DETAILED DESCRIPTION OF THE PREFERRED EMBODIMENTS

[0027] 1. Combustion Engine Stage

[0028] On the first level shown in FIG. 1.1 there are the cylinders Zyl 1 and Zyl 3, the pistons of which are respectively connected on one side by way of the rocker on the spindle A-0 and on the other side by way of the rocker on the spindle A-180. Between the pistons lies the combustion chamber (B). On the other side of the pistons, the combustion air (L) is pumped and the fuel (G) is pumped by way of an additional outer pump stage. On the second level shown in FIG. 1.2, the cylinders Zyl 2 and Zyl 4 are connected such that they are offset by 90 degrees by way of the spindles A 90 and A 270. Optionally, the exhaust gases additionally drive the central rotary spindle Z. The feeding of air and fuel and the discharging of the exhaust gases take place in a way analogous to other two-stroke engines, and are therefore not specifically shown here.

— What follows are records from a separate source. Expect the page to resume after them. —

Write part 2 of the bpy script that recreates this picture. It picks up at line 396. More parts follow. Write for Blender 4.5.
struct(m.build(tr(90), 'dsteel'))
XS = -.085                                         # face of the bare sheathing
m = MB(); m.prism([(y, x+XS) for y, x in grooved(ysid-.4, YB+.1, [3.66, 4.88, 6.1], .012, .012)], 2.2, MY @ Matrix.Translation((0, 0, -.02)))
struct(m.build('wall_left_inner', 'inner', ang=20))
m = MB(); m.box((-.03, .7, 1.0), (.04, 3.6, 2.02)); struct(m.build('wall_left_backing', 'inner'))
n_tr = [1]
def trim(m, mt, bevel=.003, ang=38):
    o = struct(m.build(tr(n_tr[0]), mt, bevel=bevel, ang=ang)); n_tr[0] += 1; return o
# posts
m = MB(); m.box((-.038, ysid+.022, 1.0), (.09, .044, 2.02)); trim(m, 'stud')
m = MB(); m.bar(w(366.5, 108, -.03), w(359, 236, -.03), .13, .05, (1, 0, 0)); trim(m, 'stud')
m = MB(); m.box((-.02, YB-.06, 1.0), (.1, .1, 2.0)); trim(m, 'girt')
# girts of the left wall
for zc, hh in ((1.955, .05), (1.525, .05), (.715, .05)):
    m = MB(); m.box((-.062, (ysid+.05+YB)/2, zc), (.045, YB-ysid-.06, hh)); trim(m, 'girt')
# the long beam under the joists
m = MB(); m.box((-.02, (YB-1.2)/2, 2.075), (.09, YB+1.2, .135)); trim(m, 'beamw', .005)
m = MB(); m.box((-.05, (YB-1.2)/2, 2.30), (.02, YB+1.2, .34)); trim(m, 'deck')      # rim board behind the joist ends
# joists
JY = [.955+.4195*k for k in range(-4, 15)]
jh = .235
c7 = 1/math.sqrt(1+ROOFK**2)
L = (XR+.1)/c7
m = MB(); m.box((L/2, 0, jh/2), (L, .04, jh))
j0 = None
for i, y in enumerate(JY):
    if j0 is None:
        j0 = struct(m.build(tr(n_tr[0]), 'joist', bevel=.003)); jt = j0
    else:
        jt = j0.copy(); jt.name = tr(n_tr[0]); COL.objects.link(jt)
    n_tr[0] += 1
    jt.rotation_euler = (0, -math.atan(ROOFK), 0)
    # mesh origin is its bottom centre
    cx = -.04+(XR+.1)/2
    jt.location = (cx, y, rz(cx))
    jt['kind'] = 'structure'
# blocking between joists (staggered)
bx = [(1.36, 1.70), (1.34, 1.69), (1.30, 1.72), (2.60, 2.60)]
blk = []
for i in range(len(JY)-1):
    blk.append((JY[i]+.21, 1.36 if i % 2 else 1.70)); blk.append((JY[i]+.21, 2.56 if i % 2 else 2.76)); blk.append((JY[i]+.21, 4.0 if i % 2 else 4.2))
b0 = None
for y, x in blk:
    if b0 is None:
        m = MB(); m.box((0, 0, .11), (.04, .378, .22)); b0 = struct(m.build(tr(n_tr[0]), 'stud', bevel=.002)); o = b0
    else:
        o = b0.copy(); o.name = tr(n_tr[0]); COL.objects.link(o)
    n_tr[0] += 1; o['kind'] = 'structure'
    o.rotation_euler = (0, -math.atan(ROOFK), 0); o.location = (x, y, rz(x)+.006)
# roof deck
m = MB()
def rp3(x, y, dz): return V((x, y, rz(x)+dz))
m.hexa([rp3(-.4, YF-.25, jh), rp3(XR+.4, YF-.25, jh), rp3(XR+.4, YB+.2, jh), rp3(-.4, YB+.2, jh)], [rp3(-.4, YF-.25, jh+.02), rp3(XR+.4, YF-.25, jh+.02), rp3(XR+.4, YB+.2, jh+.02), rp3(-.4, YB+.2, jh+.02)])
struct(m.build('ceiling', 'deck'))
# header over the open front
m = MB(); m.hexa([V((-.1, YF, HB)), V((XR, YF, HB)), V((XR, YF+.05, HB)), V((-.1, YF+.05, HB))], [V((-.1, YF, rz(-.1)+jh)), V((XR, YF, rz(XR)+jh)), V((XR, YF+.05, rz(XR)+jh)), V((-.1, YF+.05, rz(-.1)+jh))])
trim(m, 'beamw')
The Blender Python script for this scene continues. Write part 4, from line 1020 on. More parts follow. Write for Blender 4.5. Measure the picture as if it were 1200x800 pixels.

[0029] 2. Hot-gas engine stage

[0030] On the next level there is the displacer stage shown in FIG. 2.2 with Zyl-2 and Zyl-4, the pistons of which are respectively moved on one side by way of the rocker on the spindle A-90 and on the other side by way of the rocker on the spindle A-270. Between the pistons lies the region that is heated by the exhaust gases (hot), outside the pistons the region that is cooled by a coolant (cold). When H1 in Zyl-2 is cooled it contracts, at the same time H2 in Zyl-4 is heated and expands. On the next level shown in FIG. 2.1, the working cylinders Zyl-1 and Zyl-3 are connected such that they are offset by 90 degrees by way of the spindles A-0 and A-180. Zyl-1 is connected on the outside and Zyl-3 is connected on the inside to the pistons with H1 of Zyl-2, the other sides with H2 of Zyl-4. The pistons are thus alternately always attracted on one side, while they are at the same time repelled on the other side.

[0031] 3. Pressure-Differential Engine Stage

[0032] On the next level shown in FIG. 3, there is the pressure differential stage with Zyl-2 and Zyl-4. Upstream of the stage there is a high pressure in the hot exhaust gas and downstream of the stage there is a low pressure as a result of cooling and condensation. In an alternating manner, Zyl-2 on the inside and Zyl-4 on the outside are connected to the negative-pressure region and Zyl-2 on the outside and Zyl-4 on the inside are connected to the positive-pressure region.

[0033] 4. Steam Engine Stage

[0034] Referring to FIG. 4, in a closed circuit there is a liquid (for example water), which evaporates in the hot regions of the combustion engine and condenses again in a cool region. Between cold and hot, little liquid is transported with little pressure, while between hot and cold Zyl-1 on the inside and Zyl-3 on the outside are alternately connected to the pressure of the much greater volume of steam and on the other side to the low pressure in the condensation region, and vice versa.

[0035] 5. Eccentric Stage

[0036] Referring to FIG. 5, the rocking movements of the four spindles A-0, A-90, A-180 and A-270 are transmitted by way of a cruciform connecting rod with 4 arms (one fixed, 3 movable) by way of an eccentric EZ attached on the central rotary spindle to the central rotary spindle, and vice versa. The rockers W-0-E, W-90-E, W-180-E and W-270 are fastened on the rocking spindles in such a way that their arms, with which they are connected to the connecting rod, move in the direction of the midpoint of the central rotary spindle. The free arms of the rockers serve as counterweights, in order to keep the center of gravity of the connecting rod and the rocker respectively in the middle of the respective rocking spindle. It is consequently sufficient to provide the eccentric with minor measures for compensating imbalance with respect to the center of gravity of the central rotary spindle.

[0037] 6. Example of a System Setup

[0038] The eccentric E connects the four rocking spindles W by way of the connecting rods P to the central spindle Z. The pistons of the engine stages (combustion stage V, hot-gas stage H, steam and/or pressure-differential stage D) are connected by way of the rocking spindles. The generator G is connected by way of the central spindle Z.

[0039] 7. Disk Generator

[0040] The disk generator (or disk electric motor), driven by way of the central rotary spindle A, includes one or more generator modules G, G2 . . . Gn. Each generator has on each side of the central stator, which includes a stack of printed circuit boards (stator PCBs 1 . . . n), on which the windings are realized as printed circuits and on which control components are additionally mounted, two rotating rotors (R1 and R2), the complementing magnetic fields of which act by way of magnetic field concentrators K in the stator covers through the stator. Holes in the printed circuit boards and covers of the stator serve for cooling.

[0041] As shown in FIG. 6, a pressure-resistant, sealed housing is located around the entire unit. The housing completely encloses the system and the motor and the generator are separated by this housing for operation in an atmosphere that is isolated from the surroundings in terms of pressure and the gas composition. All motor- and generator-related processes take place in an environment that is optimized for the respective operation in terms of pressure and gas and liquid composition.